Véronique Servais, anthropologue à l’université de Liège, en Belgique, explique cette survivance, dans certains pays comme la Thaïlande, de «ce qui pouvait se faire dans les cirques européens au XIXème siècle». Il fut un temps, en Europe aussi, où l’on «montrait des singes buvant du thé et cela plaisait énormément», car cela permettait de «mimer nos travers», dit-elle.
Mais parmi les touristes de Safari World, certains sont déçus par ce spectacle pourtant recommandé dans leurs guides de voyage. «Je ne comprends pas l’intérêt de dresser des animaux à être violents et sales !», critique Erwin Newton, une Américaine de 30 ans.
Première loi de protection des animaux
Au-delà du spectacle à vocation burlesque de Safari World, les combats d’animaux restent courants en Thaïlande. Singes, coqs, serpents et même insectes font toujours l’objet de soirées où les Thaïlandais parient sur les gagnants.
De petites associations de défense des animaux locales ont réussi à faire adopter une première loi de protection des animaux en 2014, une avancée majeure dans un pays connu pour être une plaque tournante du trafic illégal d’animaux, notamment d’ivoire.
Les voyagistes constatent une évolution des demandes de certains clients, de plus en plus intéressés par de nouvelles attractions touristiques s’affirmant plus soucieuses du bien-être de l’animal.
«J’ai confiance dans le fait qu’il ne restera bientôt plus qu’un tourisme respectueux des animaux», assure Chi Lo, de l’association PATA, regroupement d’acteurs du tourisme en Asie.
La majorité des millions de touristes se rendant chaque année en Thaïlande continuent de visiter certains sites controversés, comme le Tiger temple à l’ouest de Bangkok, où ils peuvent se faire photographier enlacés avec des tigres qui, selon les défenseurs des animaux, sont drogués.
De même, les camps où les éléphants sont entravés par des chaînes et passent la journée à transporter sur leur dos des groupes de vacanciers perdurent malgré les critiques.
Dans ce pays qui compte plusieurs milliers d’éléphants domestiques, la plupart employés dans le secteur du tourisme, «ceux-ci travaillent tous les jours, tous les mois, 365 jours sur 365», accuse Edwin Wiek, un défenseur des animaux.
«Si vous deviez faire la même chose, vous seriez stressés.

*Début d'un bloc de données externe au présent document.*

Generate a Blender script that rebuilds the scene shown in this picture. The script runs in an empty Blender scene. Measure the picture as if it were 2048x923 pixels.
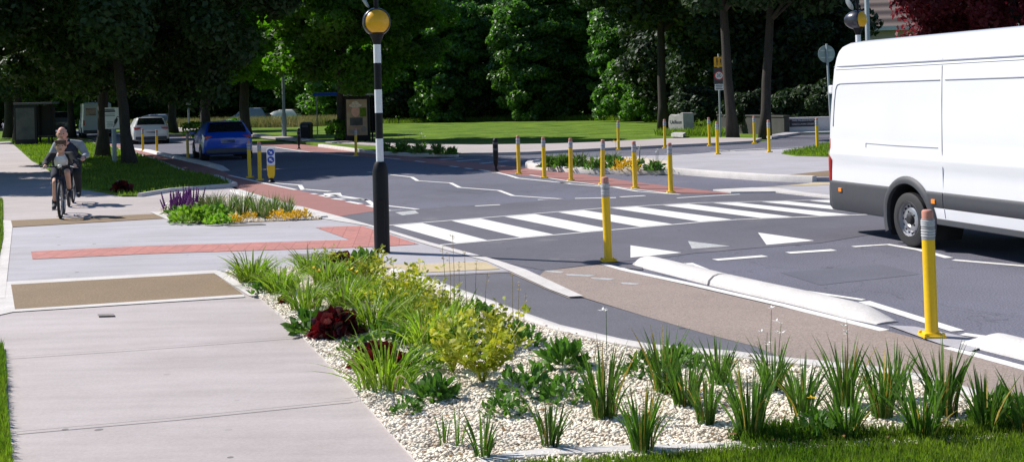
import bpy, bmesh, math, random
import numpy as np
from mathutils import Vector, Matrix
from mathutils.geometry import tessellate_polygon
random.seed(7)
R = math.radians
sc = bpy.context.scene
col = sc.collection

# ---------------------------------------------------------------- camera
CAMZ, F, CX, CY, TH = 1.9, 2350.0, 1024.0, 195.3, math.atan(0.025)
cd = bpy.data.cameras.new('camera'); cam = bpy.data.objects.new('camera', cd); col.objects.link(cam)
cd.sensor_width = 36.0; cd.lens = 36.0 * F / 2048.0
cd.shift_y = -(461.5 - CY) / 2048.0
cd.clip_end = 2000
cam.matrix_world = Matrix(((math.cos(TH), math.sin(TH), 0, 0), (0, 0, -1, 0), (-math.sin(TH), math.cos(TH), 0, CAMZ), (0, 0, 0, 1)))
sc.camera = cam

def ray(px, py):
    u, v = px - CX, py - CY
    return ((u * math.cos(TH) - v * math.sin(TH)) / F, (-u * math.sin(TH) - v * math.cos(TH)) / F)
def P(px, py, z=0.0):
    """the spot on level ground (height z) seen at a place in the photograph"""
    x, k = ray(px, py)
    t = (z - CAMZ) / k
    return Vector((x * t, t, z))
def A(px, py, Y):
    x, k = ray(px, py)
    return Vector((x * Y, Y, CAMZ + k * Y))
def W(pts, z=0.0):
    return [P(a, b, 0).xy.to_3d() + Vector((0, 0, z)) for a, b in pts]

# ---------------------------------------------------------------- object helpers
def link(name, me, m=None, parent=None):
    o = bpy.data.objects.new(name, me); col.objects.link(o)
    if m is not None:
        for k in (m if isinstance(m, (list, tuple)) else [m]): me.materials.append(k)
    if parent is not None: o.parent = parent
    return o
def thing(name, label, cat, loc=(0, 0, 0), rz=0.0, group=None, scale=1.0):
    o = bpy.data.objects.new(name, None); col.objects.link(o)
    o.empty_display_size = .2
    o.location = loc; o.rotation_euler = (0, 0, rz); o.scale = (scale,) * 3
    o['label'] = label; o['category'] = cat
    if group: o['group'] = group
    return o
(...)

C’est la même chose pour les éléphants. A un moment, ils deviennent fous et on ne peut plus les contrôler», insiste-t-il.
Il y a quelques jours, dans l’un de ces camps, un éléphant a tué son guide en pleine balade avant de s’enfuir dans la jungle avec trois touristes sur son dos. Pourtant, certains pionniers comme «l’Elephant nature park», un parc du nord du pays, proposent une alternative pour passer une journée avec les pachydermes.
La classique balade à dos d’éléphant, sur une plateforme fixée à son dos, n’est pas au programme. Les touristes en visite prennent le titre de cornac bénévole d’un jour. Leur rôle : nourrir, soigner les éléphants et apprendre à monter à cru pour les conduire au bain, sans les blesser.
Certains comme le Boon Lott’s Elephant sanctuary, près de Sukhothai, dans le centre de la Thaïlande, vont même jusqu’à proposer d’observer les éléphants dans la forêt, en milieu naturel, en «immersion totale», en simple observateur de l’animal.
«C’est bien pour les éléphants et pour les humains car il n’est plus question de l’homme qui veut les nourrir ou les baigner. Il est question d’éléphants agissant naturellement», salue Carol Buckley, fondatrice de l’association Elephant aid international, qui a mené un projet pour désentraver les éléphants de ce camp de leurs classiques chaînes de fer.